# Set task
Identify the lines that contain the string "this" and copy all of them.
========================================
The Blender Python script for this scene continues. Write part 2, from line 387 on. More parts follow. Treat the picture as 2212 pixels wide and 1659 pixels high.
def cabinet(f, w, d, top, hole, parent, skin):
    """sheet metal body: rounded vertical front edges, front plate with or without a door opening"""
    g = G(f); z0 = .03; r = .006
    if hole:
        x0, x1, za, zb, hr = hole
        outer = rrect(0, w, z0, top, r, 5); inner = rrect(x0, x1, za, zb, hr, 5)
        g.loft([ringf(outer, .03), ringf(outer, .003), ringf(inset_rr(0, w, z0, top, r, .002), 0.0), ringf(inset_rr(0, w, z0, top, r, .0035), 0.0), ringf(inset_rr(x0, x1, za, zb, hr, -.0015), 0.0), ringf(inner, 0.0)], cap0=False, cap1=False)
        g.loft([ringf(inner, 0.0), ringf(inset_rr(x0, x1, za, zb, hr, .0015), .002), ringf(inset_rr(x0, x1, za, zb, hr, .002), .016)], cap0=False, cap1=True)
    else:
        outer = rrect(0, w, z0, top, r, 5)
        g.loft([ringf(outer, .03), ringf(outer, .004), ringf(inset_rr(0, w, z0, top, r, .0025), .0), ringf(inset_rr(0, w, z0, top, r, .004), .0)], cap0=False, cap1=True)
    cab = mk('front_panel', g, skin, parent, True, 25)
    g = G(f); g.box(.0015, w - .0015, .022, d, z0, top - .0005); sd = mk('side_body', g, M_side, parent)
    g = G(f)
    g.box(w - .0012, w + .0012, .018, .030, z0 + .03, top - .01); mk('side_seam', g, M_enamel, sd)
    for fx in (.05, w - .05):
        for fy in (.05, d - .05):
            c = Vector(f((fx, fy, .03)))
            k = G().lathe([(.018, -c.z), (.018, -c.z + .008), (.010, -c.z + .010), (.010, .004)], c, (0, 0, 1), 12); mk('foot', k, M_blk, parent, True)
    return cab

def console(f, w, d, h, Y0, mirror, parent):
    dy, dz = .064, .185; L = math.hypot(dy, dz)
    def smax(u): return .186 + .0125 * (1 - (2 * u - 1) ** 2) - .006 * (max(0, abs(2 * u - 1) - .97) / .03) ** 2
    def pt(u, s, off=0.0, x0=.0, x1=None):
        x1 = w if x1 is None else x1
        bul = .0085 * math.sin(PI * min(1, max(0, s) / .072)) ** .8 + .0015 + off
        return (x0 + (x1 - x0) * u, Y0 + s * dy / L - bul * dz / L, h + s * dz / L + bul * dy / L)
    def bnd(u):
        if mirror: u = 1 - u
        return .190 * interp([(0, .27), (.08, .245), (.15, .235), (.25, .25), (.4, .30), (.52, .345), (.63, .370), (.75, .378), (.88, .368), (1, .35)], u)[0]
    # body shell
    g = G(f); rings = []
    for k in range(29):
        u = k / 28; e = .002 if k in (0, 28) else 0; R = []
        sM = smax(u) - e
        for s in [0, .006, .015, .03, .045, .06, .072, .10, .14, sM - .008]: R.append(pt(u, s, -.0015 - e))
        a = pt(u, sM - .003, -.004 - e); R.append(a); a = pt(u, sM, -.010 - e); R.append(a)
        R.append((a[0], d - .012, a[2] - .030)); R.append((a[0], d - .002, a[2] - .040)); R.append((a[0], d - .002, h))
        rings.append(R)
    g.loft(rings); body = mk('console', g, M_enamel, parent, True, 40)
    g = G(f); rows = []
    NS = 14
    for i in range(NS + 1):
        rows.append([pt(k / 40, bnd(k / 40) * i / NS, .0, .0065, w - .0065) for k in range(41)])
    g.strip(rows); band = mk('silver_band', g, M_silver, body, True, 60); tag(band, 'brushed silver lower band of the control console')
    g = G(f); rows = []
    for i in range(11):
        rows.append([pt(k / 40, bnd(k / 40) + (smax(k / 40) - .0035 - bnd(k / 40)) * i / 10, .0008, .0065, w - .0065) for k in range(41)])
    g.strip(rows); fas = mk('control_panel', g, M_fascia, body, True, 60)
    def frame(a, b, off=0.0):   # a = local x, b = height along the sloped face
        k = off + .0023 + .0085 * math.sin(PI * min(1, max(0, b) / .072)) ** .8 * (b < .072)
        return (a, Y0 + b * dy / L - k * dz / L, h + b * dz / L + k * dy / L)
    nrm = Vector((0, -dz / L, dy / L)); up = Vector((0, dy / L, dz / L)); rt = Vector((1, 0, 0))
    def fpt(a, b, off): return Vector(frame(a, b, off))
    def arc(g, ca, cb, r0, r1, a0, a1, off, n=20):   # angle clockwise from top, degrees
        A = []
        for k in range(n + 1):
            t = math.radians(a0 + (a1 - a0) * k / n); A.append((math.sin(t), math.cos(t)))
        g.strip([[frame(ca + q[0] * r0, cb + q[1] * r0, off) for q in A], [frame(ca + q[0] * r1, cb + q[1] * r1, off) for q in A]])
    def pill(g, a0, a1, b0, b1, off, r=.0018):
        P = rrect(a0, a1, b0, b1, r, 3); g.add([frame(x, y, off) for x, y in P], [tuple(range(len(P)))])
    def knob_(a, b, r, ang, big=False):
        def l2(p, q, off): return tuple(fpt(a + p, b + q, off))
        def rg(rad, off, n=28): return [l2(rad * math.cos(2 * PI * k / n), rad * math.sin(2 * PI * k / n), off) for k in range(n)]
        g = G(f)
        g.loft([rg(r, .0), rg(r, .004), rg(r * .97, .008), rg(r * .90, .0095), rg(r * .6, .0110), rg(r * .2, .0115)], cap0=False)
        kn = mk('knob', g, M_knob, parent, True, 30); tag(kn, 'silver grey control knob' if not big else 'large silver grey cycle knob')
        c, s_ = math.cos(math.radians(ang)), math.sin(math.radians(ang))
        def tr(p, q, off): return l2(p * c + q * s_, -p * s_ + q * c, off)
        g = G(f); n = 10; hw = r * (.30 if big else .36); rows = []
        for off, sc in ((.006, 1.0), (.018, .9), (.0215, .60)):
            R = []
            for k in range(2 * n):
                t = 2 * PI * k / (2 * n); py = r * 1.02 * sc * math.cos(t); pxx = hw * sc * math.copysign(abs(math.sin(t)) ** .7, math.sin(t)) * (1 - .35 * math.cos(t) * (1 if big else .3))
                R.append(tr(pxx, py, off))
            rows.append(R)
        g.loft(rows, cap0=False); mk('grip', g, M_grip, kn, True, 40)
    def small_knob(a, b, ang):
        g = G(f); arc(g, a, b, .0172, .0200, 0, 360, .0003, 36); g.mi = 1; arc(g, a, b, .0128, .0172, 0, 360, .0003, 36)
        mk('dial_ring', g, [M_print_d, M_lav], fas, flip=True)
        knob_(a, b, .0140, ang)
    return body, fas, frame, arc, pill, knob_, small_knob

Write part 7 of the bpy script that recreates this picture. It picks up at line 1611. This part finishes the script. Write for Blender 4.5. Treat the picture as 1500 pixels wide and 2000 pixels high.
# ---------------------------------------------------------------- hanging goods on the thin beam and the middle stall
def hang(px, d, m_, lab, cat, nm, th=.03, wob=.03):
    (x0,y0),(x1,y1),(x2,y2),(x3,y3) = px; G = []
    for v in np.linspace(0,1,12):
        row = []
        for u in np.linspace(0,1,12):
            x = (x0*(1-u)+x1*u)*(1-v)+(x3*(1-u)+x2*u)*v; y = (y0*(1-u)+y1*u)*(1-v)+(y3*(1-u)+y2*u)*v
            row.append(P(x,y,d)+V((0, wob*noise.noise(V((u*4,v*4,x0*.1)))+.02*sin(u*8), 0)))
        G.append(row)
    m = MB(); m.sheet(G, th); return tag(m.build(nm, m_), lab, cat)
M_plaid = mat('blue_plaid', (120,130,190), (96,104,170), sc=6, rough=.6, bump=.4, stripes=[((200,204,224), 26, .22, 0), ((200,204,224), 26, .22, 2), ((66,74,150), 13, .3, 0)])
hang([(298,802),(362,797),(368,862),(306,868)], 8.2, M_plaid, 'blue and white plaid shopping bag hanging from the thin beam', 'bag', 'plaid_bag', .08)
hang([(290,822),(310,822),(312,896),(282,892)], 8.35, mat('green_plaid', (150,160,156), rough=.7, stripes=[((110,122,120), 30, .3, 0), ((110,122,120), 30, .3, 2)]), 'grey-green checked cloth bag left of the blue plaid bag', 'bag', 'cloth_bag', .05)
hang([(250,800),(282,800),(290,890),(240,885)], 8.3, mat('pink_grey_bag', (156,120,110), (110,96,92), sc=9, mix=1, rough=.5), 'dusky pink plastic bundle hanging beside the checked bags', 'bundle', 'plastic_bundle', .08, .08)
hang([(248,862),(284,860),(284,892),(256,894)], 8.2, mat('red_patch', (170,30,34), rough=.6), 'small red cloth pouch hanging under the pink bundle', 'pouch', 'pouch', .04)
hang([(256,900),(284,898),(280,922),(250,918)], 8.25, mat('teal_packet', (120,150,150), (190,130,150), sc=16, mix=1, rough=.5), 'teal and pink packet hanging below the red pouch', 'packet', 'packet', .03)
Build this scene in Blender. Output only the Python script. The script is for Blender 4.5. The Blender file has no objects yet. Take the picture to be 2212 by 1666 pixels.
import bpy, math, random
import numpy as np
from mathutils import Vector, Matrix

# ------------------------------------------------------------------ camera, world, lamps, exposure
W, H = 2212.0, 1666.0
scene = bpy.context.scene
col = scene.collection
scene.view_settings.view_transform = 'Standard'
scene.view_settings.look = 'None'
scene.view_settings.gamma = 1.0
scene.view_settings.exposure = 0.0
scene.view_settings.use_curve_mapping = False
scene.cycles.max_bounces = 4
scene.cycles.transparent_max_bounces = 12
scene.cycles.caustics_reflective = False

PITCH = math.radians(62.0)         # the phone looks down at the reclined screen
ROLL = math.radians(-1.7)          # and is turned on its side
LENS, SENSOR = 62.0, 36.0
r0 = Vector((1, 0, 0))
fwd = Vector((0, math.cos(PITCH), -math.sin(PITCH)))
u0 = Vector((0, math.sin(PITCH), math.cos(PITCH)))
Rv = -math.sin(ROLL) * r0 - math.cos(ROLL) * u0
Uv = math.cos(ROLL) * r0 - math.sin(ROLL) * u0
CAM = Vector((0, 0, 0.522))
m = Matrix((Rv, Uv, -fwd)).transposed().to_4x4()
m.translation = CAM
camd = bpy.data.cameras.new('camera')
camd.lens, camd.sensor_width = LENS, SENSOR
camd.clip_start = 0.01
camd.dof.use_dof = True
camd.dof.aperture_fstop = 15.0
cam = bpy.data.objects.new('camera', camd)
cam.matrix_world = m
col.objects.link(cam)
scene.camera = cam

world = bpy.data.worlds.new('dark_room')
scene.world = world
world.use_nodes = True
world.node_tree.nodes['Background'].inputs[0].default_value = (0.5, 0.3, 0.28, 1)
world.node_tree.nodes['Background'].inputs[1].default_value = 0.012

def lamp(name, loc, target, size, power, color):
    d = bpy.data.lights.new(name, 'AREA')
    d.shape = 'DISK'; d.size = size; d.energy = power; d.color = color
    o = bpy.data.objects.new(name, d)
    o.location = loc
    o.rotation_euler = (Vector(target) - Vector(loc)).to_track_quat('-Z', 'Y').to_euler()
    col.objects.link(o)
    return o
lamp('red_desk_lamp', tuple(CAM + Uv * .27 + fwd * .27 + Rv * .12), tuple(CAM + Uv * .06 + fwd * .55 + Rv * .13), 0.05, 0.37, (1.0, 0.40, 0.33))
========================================
# Exercise response
The Blender Python script for this scene continues. Write part 2, from line 387 on. More parts follow. Treat the picture as 2212 pixels wide and 1659 pixels high.
Write part 7 of the bpy script that recreates this picture. It picks up at line 1611. This part finishes the script. Write for Blender 4.5. Treat the picture as 1500 pixels wide and 2000 pixels high.
Build this scene in Blender. Output only the Python script. The script is for Blender 4.5. The Blender file has no objects yet. Take the picture to be 2212 by 1666 pixels.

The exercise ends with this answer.